No hay en la sentencia, como tampoco surge del trámite parlamentario ni de la defensa del Estado en la causa judicial, razones que avalen la exclusión de los secretarios de las eventuales listas de conjueces (extremo que, por otra parte, Argibay en su voto no considera todavía concretado). La sentencia de la Cámara Contenciosa hacía centro en este punto, realzando la necesidad de las razones en el ámbito público. Con numerosas citas de la Corte establecía que las distinciones legales debían basarse en causas objetivas o razones sustanciales y citaba en su apoyo el art. 23.1 inc c) de la Convención Americana que consagra el derecho «de tener acceso, en condiciones generales de igualdad, a las funciones públicas …», derecho que sólo podría ser reglamentado por cuestiones de «edad, nacionalidad, residencia, idioma, instrucción, capacidad civil o mental o condena, por juez competente en proceso penal». De lo que estamos hablando aquí, dice la Cámara, es de la idoneidad de los funcionarios y no hay ninguna razón que conecte ese requisito constitucional con la reglamentación intentada por las leyes en discusión. No es que al Tribunal de 2da instancia se le escapara la doctrina de las «categorías sospechosas», a la que considera inaplicable. Pero no se queda allí (como sí hace la Corte Suprema):
«Sin embargo, ello no libera a la demandada, a la luz del test de razonabilidad, de proporcionar una justificación objetiva y razonable que explique por qué razón los funcionarios judiciales a los que se refiere la entidad actora, y los abogados de la matrícula federal deben recibir un trato desigual a los fines de ocupar funciones transitorias como lo son la de magistrados subrogantes. Toda vez que ambas categorías (abogados de la matrícula federal o funcionarios judiciales letrados) se encuentran en una sustancial igualdad de circunstancias (en cuanto a la formación universitaria requerida y experiencia profesional), la omisión de proporcionar una justificación para el trato diferenciado efectuado por el legislador no resiste el examen de razonabilidad.»

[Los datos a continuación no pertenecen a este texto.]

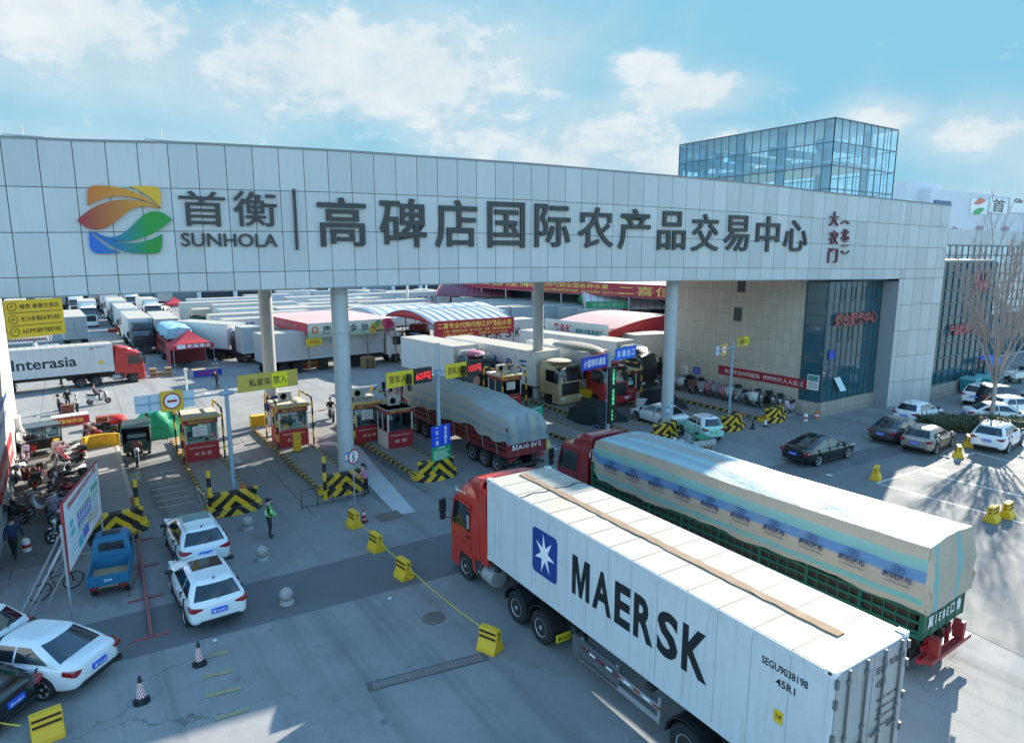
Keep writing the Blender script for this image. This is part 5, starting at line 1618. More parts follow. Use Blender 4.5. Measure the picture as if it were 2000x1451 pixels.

Volviendo a la sentencia de Corte, ésta pone sobre las espaldas del impugnante una carga cuasi-diabólica: probar la irrazonabilidad de un criterio que no surge ni de la ley ni de las actuaciones judiciales posteriores. En este sentido, la Corte se saca de encima el caso con un pase mágico y culmina hablando sola, al afirmar que «en el caso planteado no se trata de considerar en forma desigual a los iguales sino de tratar distinto a lo que es diverso, con asiento en un criterio objetivo y razonable». Uno lo busca y lo busca pero este criterio no aparece por ningún lado. Lo que surge más bien es una defensa de la discrecionalidad legislativa que la exime de dar razones de peso y sienta un precedente sumamente peligroso para el diálogo público. En el mismo día en que consagró el derecho a la información pública, la Corte le da un bill de indemnidad al Poder, siempre y cuando no hablemos de categorías sospechosas. En la oscuridad, dicen, todos los gatos son pardos y la Corte establece un sistema -válido o no, habría que discutirlo- para distinguirlos. La Cámara había sostenido, en cambio, que había una respuesta más sencilla: prender la luz. Y nosotros coincidimos.